Monday, February 18, 2013

Blizzards: Butov’s Freedom

I started writing about Mikhail Butov’s Свобода (Freedom) last weekend, when more than 30 inches of fresh blizzard-begotten snow were still languishing outside my office window. Blizzard memories felt perfect for Freedom, a book that isn’t just a blizzard of words and ideas about aimlessness in the 1990s: Butov includes a set piece about a winter camping trip, complete with a blinding snowstorm, ill-preparedness, and references to Jack London.

Freedom, which is narrated by a nameless (I don’t think I missed a name…) first-person narrator who loses his job early in the book, is filled with metaphors for loss of direction and loss of one’s place in the world. Like several other narrators I’ve met—Makanin’s Petrovich in Underground, which lost the 1999 Russian Booker to Freedom, comes to mind—Butov’s character apartment sits for a friend. The friend has gone off to Antarctica; people go to the ends of the earth in this book. Our narrator doesn’t seem to mind being alone a lot, though he’s not strictly alone: he shares his friend’s apartment with a menagerie of mice, rats, roaches, regular flies, fruit flies (there’s a trash chute problem, something I seem to be finding a lot lately), and spiders. Only the spiders cross the threshold into the room where the narrator sleeps. The narrator feeds and even names one spider. Ursus.

I found myself surprisingly agreeable to reading about Ursus and urban solitude and solitariness: Butov’s descriptions of detachment and emotion can be very striking. In one, the hungover narrator vomits into the sink, after which,

Потом я стоял у окна, очень пустой и очень легкий, и двор, еще безлюдный ранним воскресным утром, видел сквозь сгусток внутренней своей темноты. И вдруг, прямо у меня на глазах, стал падать первый снег. Неуверенный и мелкий, как соль, он таял, едва достигал асфальта, — но брал числом, и площадка для машин перед домом медленно покрывалась белым.
Тогда я заплакал. От полноты переживания.

Then I stood at the window, very empty and very (s)light, and I saw, through a clot of my internal darkness, the yard, which was still unpopulated on an early Sunday morning. And suddenly the first snow began to fall right before my eyes.
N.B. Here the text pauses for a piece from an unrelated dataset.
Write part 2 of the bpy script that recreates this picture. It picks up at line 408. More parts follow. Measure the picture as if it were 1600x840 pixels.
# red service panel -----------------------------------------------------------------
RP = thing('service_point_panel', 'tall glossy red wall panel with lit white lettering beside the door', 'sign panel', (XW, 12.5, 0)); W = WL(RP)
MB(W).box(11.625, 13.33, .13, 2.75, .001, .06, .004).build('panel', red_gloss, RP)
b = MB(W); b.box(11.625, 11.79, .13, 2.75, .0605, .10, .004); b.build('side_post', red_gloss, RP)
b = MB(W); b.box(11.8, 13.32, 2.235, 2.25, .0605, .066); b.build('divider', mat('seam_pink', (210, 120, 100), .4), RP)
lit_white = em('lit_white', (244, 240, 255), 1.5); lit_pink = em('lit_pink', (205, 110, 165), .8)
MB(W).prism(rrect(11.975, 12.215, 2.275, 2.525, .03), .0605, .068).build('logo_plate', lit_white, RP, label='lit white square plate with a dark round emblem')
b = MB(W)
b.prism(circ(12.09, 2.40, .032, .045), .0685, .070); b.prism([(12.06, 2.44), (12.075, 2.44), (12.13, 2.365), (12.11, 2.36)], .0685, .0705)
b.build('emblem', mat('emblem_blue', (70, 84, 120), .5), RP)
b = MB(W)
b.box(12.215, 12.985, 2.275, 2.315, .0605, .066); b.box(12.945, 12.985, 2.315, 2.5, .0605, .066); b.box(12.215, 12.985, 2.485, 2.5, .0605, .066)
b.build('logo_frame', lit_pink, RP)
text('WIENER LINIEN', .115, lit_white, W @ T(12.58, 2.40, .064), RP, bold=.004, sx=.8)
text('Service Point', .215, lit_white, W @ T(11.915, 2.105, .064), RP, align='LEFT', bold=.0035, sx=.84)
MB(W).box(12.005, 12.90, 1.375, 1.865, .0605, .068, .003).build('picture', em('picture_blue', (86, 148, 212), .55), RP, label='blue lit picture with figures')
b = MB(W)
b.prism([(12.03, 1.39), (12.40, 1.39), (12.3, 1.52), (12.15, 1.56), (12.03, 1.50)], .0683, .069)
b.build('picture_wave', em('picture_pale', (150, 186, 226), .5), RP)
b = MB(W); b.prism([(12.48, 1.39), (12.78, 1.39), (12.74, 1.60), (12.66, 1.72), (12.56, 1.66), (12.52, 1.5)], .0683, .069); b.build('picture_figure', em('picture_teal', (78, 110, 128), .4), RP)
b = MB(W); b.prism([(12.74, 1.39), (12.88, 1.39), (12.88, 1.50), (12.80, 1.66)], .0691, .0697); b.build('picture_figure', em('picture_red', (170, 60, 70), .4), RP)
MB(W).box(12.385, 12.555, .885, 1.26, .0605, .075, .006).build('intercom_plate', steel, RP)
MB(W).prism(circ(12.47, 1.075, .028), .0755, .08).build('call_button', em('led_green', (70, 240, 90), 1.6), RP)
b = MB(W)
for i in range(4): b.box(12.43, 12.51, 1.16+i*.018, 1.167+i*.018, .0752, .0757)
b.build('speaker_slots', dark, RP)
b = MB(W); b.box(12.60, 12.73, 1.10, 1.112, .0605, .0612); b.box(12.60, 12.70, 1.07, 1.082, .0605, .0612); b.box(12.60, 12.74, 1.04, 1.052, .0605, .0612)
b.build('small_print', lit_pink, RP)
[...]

Uncertain and as fine as salt, it melted as soon as it reached the pavement, but it accumulated and the parking area in front of the building slowly whitened.
Then I began to weep. From the fullness/completeness of the feeling/experience/suffering.

I’ve purposely left the translated paragraph fairly literal, with alternate meanings and favorite Russian tics, like вдруг/suddenly. That last line reminds me of the spontaneous overflow of powerful feelings, particularly after the narrator’s physical emptiness...

Our narrator doesn’t spend the whole book alone, though. There are some brief scenes with an occasional female caller and he visits his mother toward the end of the book. And the anonymous narrator spends lots of time with a college friend, Andriukha, an adventurer whose self-destructive tendencies lead to problems with money, ill-gotten goods, and petty criminals. The lone narrator and Andriukha sometimes feel as antipodal as Freedom’s Antarctica and far north.

The wonder of Freedom is that it works at all: as you can probably tell, it’s lumpy and fairly plotless, and the narrator himself says toward the end that he began by stringing together some funny stories, not thinking they’d turn into an adieu to youth. And Freedom is so dense I reread enough passages that I can practically say I’ve already read the book twice. But the time and effort were more than worth it: for the first snow, for the damn spider, for the narrator’s mother’s clock collection, for a telescope in a kiosk, and for a conversation with Andriukha about death-and-will-it-happen, the conversation we’re supposed to avoid. It’s the combination of Big Things and little things that got to me. And the spontaneous powerful feelings. There’s also a globe factory. Learning about birds from matchboxes. And a reference to railroad stuff and Platonov characters, how could I not appreciate that? Finally, there’s a mention of Tunguska. This is my sixth Tunguska tag, dear readers!

Disclosures: I met Mikhail Butov in Moscow last year through Dmitrii Danilov, who pulled Freedom off a bookstore shelf and recommended it to me as a favorite. I have already thanked him.

Up Next: Grigorii Danilevskii’s Princess Tarakanova, an easy-reading historical novel and Vasily Grossman’s Armenian Sketchbook. Then Ekaterina Sherga’s The Underground Ship, which I’m enjoying. My morbid fascination with Elena Katishonok’s Once There Lived an Old Man and His Wife has come to an end (it feels too goopy and dull, particularly when I have so many other books on the shelves), and I’m reading Mikhail Gigolashvili’s The Capture of Muscovy slowly: his language-based humor can be very, very funny but the book could have used some significant edits.